Секс позволил им добиться того, в чем не преуспели самые красноречивые из наших пророков, дипломатов и священников: бонобо не воюют. Каждый раз, когда возникает чреватая агрессией ситуация, обезьяны не дерутся, а совокупляются. Постоянно обхаживая друг друга, бонобо создали изощренную систему куртуазных отношений, в которые втягиваются все члены стаи, невзирая на положение, пол и возраст. Сообщество бонобо, как коммуну хиппи, объединяют сексуальные узы, которые оказались прочнее и надежнее, чем власть и деньги.
30 октябряКо дню рождения Дмитрия Муратова
На Франкфуртской книжной ярмарке ко мне подошел незнакомый бородач с голубыми, какие бывают у волжан, глазами.
– Муратов, – представился он, – редактор “Новой газеты”.
Я удивился, потому что на вид он больше напоминал десантника или хоккеиста, чем редактора. Вскоре выяснилось, что я был во всем прав. Дмитрий был и десантником, и хоккеистом, и действительно не походил на редактора. Он – строитель и собиратель, вдохновитель и зажигатель, вечный двигатель и генератор чудес. Вокруг него искрится энергетическое поле, и я чувствую, что рядом с ним мысли приобретают занимательную форму, как металлические опилки вблизи магнита.
Муратов – центр и причина того газетного вихря, в который мне посчастливилось попасть много лет назад на той самой ярмарке. С тех пор я не перестаю удивляться. Проведя две трети своей жизни в прессе, я твердо знаю, что газеты, как это случилось с довлатовским “Новым американцем”, бывают талантливыми. Но муратовская газета берет на себя и многое другое. Она – очаг сопротивления, замена парламенту, черная книга, ковчег интеллигенции и партия разума. Муратову, однако, этого мало. Он настоял на том, чтобы в “Новой” было умно, смешно и уютно. Напрочь лишенный “звериной серьезности” и фанатизма собственной правоты, Дмитрий втягивает в газетный водоворот все живое – молодое, старое, необычное или забытое.

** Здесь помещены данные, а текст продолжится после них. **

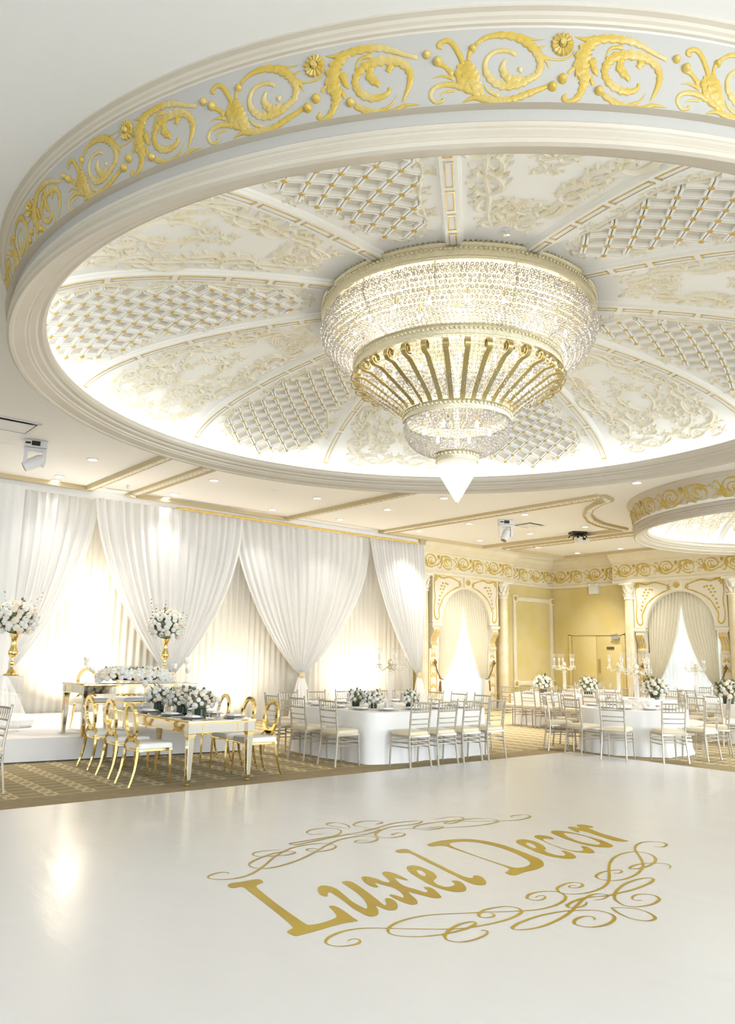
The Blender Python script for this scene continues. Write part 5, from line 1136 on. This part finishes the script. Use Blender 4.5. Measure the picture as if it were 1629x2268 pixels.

Начав с Франкфурта, мы продолжили в Москве и в Риге, в Таллинне и, конечно, в Нью-Йорке. Каждый раз эти встречи были событиями – даже для официантов. Дружить с Муратовым – редкая удача, выпивать – тем более. Он цедит “вино беседы”, выхватывая горячие искры прежде, чем они погаснут в застольной болтовне. Я никогда еще не встречал собеседника внимательней. Он любит дело и слышит слово, считая, что второе бывает первым.